Physically Aware Synthesis Revisited: Guiding Technology Mapping with Primitive Logic Gate Placement

TL;DR

This paper presents PigMAP, a novel framework that guides technology mapping with primitive gate placement to optimize wirelength, delay, and power in VLSI design, reducing iterations between synthesis and physical design stages.

Contribution

PigMAP introduces a spatially aware, wirelength-driven mapping algorithm with dual modes for performance and power optimization, enhancing physical design integration.

Findings

Performance mode reduces delay by 14%.

Power mode reduces power consumption by 9%.

Both modes improve design metrics with minimal trade-offs.

Abstract

A typical VLSI design flow is divided into separated front-end logic synthesis and back-end physical design (PD) stages, which often require costly iterations between these stages to achieve design closure.
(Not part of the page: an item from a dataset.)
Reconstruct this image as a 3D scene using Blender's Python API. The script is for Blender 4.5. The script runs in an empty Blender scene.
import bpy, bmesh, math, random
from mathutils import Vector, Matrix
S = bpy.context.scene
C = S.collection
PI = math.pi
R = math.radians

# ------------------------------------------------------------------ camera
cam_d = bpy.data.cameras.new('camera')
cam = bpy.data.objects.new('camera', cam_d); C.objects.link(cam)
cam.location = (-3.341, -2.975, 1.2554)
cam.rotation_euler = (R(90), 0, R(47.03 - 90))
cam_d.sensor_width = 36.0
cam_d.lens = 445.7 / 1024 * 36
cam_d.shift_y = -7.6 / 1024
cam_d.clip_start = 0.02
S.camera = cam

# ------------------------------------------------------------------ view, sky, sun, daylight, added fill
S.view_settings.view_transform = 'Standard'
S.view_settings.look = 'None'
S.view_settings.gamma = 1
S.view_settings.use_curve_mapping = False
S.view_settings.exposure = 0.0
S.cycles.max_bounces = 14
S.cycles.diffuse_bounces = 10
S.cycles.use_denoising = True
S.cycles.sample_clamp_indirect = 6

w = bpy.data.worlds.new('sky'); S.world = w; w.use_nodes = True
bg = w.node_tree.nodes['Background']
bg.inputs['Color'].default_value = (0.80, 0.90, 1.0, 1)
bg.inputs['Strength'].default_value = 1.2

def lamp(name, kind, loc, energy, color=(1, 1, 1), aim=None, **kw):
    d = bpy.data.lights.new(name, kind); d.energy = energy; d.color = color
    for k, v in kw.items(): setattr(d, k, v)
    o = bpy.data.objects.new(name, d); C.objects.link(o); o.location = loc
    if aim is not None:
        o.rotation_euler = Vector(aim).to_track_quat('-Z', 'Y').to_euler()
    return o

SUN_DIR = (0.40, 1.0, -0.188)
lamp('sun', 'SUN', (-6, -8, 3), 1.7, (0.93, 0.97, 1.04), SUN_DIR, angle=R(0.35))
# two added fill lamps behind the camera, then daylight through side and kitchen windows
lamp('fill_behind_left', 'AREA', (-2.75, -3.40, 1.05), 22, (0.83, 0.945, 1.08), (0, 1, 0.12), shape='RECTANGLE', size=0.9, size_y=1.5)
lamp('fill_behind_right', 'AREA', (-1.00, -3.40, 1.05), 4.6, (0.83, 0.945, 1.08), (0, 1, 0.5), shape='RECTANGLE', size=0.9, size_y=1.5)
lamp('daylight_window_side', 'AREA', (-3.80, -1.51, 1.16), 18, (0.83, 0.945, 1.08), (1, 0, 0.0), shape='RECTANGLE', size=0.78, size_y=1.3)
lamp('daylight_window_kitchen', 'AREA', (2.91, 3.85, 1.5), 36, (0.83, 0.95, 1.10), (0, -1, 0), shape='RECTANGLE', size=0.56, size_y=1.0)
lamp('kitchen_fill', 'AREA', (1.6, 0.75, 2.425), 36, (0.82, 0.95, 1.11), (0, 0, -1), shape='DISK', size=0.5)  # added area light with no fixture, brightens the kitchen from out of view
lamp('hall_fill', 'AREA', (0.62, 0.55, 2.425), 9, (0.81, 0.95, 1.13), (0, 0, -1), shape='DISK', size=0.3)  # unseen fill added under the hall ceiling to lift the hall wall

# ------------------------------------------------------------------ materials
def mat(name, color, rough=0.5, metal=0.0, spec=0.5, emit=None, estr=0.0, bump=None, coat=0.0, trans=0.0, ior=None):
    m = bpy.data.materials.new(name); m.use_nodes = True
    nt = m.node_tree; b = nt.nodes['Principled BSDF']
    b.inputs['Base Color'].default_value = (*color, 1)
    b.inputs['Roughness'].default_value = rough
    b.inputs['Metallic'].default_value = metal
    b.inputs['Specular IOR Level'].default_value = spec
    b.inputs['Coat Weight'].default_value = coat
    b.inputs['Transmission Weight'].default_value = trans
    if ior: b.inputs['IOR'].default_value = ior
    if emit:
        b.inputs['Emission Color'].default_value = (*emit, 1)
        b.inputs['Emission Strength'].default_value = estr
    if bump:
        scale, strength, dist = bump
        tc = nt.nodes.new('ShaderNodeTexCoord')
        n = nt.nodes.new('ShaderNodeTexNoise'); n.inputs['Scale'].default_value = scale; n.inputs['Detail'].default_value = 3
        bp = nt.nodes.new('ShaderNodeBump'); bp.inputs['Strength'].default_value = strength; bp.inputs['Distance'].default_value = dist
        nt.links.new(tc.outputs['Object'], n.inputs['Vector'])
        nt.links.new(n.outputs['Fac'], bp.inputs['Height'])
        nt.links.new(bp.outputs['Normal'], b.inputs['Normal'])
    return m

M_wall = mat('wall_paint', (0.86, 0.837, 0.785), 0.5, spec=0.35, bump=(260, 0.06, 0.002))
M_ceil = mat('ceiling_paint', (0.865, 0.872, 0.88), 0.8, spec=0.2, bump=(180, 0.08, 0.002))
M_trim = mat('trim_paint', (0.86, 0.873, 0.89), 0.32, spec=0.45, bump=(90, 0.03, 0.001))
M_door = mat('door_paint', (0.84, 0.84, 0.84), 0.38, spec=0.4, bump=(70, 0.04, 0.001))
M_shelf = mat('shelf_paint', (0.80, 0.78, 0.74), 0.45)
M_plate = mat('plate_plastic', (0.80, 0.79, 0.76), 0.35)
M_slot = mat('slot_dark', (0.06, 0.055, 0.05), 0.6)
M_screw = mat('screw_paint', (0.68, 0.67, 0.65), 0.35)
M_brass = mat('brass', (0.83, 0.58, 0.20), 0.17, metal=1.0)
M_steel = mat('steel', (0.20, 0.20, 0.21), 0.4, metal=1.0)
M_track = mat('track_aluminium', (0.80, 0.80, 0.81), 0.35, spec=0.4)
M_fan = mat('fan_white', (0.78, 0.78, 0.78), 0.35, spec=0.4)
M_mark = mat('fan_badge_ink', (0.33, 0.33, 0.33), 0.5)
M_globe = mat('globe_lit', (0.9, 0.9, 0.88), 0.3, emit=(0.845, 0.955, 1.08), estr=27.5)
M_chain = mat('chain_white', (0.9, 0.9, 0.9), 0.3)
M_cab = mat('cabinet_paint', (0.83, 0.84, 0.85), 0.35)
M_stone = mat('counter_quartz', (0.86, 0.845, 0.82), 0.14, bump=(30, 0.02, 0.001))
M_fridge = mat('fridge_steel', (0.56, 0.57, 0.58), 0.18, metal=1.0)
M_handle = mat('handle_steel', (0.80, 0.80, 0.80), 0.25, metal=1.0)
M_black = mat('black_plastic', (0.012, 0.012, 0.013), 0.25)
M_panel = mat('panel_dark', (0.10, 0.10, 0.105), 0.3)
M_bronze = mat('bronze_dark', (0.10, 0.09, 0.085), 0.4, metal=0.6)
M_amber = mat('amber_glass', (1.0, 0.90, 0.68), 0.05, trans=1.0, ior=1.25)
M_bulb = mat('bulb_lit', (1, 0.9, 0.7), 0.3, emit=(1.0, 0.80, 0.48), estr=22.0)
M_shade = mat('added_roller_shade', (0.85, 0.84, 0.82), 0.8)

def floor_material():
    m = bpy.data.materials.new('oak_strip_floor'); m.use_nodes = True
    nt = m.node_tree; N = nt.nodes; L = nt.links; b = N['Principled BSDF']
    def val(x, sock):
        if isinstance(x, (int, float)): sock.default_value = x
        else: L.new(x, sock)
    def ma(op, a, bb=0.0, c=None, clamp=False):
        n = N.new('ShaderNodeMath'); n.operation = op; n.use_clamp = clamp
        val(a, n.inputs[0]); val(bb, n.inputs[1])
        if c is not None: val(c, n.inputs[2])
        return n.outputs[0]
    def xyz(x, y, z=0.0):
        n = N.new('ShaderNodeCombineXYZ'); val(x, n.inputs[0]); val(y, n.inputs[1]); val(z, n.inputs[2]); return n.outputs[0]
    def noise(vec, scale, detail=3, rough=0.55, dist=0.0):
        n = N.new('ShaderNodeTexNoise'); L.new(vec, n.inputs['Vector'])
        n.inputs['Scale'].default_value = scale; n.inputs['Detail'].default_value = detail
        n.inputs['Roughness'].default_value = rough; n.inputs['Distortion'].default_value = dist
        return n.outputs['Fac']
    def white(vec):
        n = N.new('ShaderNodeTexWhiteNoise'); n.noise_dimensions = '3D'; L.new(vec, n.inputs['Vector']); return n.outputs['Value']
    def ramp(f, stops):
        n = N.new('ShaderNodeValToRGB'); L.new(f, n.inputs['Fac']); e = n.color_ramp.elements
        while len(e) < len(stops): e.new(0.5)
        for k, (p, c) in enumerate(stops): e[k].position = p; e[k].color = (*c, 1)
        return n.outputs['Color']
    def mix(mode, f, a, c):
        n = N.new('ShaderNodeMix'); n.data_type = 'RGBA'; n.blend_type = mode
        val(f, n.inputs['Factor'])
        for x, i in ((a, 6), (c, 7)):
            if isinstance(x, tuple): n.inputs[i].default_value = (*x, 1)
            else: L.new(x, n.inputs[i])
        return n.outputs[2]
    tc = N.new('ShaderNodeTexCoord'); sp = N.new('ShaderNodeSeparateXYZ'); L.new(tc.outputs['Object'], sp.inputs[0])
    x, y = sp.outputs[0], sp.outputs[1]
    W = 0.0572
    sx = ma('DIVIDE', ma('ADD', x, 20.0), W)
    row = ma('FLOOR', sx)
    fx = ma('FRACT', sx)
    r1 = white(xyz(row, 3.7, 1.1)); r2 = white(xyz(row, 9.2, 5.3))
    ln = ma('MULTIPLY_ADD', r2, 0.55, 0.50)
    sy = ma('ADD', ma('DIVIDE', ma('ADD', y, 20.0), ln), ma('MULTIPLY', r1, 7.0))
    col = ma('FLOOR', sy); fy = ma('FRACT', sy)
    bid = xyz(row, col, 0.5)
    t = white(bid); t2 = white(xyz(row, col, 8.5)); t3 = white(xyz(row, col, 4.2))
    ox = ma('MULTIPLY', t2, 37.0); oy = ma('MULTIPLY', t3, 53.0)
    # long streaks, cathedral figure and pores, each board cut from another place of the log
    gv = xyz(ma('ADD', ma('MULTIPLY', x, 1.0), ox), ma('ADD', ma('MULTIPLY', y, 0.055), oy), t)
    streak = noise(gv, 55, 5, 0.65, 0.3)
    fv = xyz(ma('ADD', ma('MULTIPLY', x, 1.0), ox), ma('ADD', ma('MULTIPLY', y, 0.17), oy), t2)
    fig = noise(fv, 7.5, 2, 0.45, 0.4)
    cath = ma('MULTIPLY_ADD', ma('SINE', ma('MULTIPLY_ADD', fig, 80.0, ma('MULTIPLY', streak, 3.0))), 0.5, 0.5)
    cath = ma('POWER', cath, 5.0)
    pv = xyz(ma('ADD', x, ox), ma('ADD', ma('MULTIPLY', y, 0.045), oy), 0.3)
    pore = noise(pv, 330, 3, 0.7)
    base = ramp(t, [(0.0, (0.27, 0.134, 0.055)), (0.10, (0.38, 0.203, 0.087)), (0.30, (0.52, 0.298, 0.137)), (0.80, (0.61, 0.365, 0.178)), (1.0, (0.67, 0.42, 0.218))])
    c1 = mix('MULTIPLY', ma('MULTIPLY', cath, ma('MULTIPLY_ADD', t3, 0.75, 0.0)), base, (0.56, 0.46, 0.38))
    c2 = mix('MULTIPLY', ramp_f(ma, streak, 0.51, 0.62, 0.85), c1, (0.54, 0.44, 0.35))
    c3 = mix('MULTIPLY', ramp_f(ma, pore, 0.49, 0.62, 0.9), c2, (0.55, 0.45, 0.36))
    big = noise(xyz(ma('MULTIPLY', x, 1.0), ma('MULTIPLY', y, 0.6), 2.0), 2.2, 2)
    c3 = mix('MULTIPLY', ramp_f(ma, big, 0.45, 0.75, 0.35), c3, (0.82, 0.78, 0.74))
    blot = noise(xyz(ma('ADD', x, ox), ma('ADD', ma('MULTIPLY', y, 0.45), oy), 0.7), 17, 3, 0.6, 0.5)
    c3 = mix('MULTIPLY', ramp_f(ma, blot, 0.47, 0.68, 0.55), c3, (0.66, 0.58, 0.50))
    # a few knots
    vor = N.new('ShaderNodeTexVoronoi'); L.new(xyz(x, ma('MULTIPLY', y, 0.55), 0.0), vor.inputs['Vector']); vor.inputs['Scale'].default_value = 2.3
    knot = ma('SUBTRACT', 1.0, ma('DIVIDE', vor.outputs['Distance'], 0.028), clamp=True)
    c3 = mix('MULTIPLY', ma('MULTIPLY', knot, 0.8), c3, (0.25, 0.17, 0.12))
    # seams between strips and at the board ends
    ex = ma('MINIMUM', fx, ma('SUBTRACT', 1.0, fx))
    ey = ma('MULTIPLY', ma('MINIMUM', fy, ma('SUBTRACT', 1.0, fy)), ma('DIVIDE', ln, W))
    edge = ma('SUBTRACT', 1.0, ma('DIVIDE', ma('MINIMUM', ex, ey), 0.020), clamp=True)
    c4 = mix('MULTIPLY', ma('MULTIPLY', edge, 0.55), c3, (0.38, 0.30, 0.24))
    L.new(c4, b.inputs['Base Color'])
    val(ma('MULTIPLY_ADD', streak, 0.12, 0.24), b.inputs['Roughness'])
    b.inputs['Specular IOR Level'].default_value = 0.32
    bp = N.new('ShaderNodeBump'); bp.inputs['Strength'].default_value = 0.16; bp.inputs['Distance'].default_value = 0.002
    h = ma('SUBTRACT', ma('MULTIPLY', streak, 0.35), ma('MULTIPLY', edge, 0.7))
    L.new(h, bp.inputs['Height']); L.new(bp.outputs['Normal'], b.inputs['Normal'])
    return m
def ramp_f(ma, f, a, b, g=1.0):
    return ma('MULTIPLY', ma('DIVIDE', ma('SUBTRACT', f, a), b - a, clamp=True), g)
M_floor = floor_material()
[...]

Existing approaches face significant challenges, notably in utilizing feedback from physical metrics to better adapt and refine synthesis operations, and in establishing a unified and comprehensive metric. This paper introduces a new Primitive logic gate placement guided technology MAPping (PigMAP) framework to address these challenges. With approximating technology-independent spatial information, we develop a novel wirelength (WL) driven mapping algorithm to produce PD-friendly netlists. PigMAP is equipped with two schemes: a performance mode that focuses on optimizing the critical path WL to achieve high performance, and a power mode that aims to minimize the total WL, resulting in balanced power and performance outcomes. We evaluate our framework using the EPFL benchmark suites with ASAP7 technology, using the OpenROAD tool for place-and-route. Compared with OpenROAD flow scripts, performance mode reduces delay by 14% while increasing power consumption by only 6%. Meanwhile, power mode achieves a 3% improvement in delay and a 9% reduction in power consumption.